Available data>
____

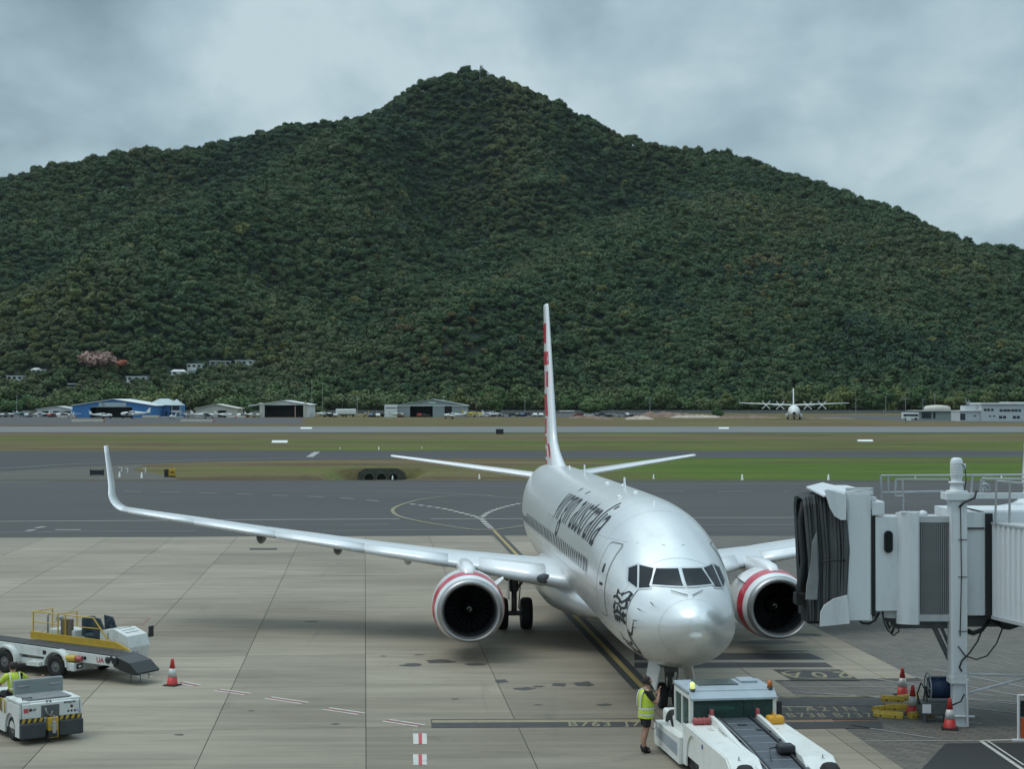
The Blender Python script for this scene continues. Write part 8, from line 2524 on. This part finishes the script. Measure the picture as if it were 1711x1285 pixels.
b = MB(); b.bbox(-.9, .9, -.5, .5, 0, 1.2, .1); o = b.build('dark_cabinet', strip_dark); o.location = (*G(835, 725.5), .02); tag(o, 'small dark cabinet in the grass just left of the airliner tail', 'cabinet')
for k, (px_, py_) in enumerate(((1515, 705.5),)):
    t = thing('white_sign', 'small white square sign below the bus', 'sign', (X(1518, 600), 600, 0)); b = MB(); b.bbox(-.9, .9, -.05, .05, .8, 2.3, .03); b.build('face', fw_white, t); b = MB(); b.tube((-.9, 0, 0), (-.9, 0, 1.2), .1); b.build('post', strip_dark, t)

# give look-alike trees and cars of one stretch their place in the row, counted from the left
ORD = ['leftmost', 'second from left', 'third from left', 'fourth from left', 'fifth from left', 'sixth from left', 'seventh from left', 'eighth from left', 'ninth from left']
by = {}
for o in C.objects:
    if o.parent is None and o.get('group') and o.get('label'): by.setdefault((o['group'], o['label']), []).append(o)
for (g_, l_), os_ in by.items():
    if len(os_) > 1:
        os_.sort(key=lambda o: o.location.x / o.location.y)
        for k, o in enumerate(os_): o['label'] = (ORD[k] if k < len(ORD) else 'further right') + ' ' + l_

# low boundary fence behind the far aprons
t = thing('boundary_fence', 'long low grey wire fence at the foot of the dark treeline', 'fence', (0, 1024, 0))
b = MB(); b.box(-330, 330, -.05, .05, .2, 1.9); b.build('wire_panel', mat('wire_grey', (.14, .15, .15), .7), t)
for k in range(-16, 17):
    b = MB() if k == -16 else b
    if k == -16: b.tube((0, -.1, 0), (0, -.1, 2.2), .12, .12, 6); pmesh = b.mesh('post'); pmesh.materials.append(fw_steel)
    link('post', pmesh, t, None, (k * 20.5, 0, 0))

# ------------------------------------------------------------------ the damp air
hm = bpy.data.materials.new('haze'); hm.use_nodes = True
hn = hm.node_tree; hn.nodes.clear()
ho = hn.nodes.new('ShaderNodeOutputMaterial'); hv = hn.nodes.new('ShaderNodeVolumePrincipled')
hv.inputs['Color'].default_value = (.80, .90, .96, 1); hv.inputs['Density'].default_value = 0.000018
hn.links.new(hv.outputs[0], ho.inputs['Volume'])
b = MB(); b.box(-3500, 3500, -60, 6500, -4, 460)
setting(b.build('haze', hm), 'stuff')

____

Exercise prompt> A line counts if it holds the word "from". Work out how many lines in the listing count, and give only that number.

Exercise answer> 3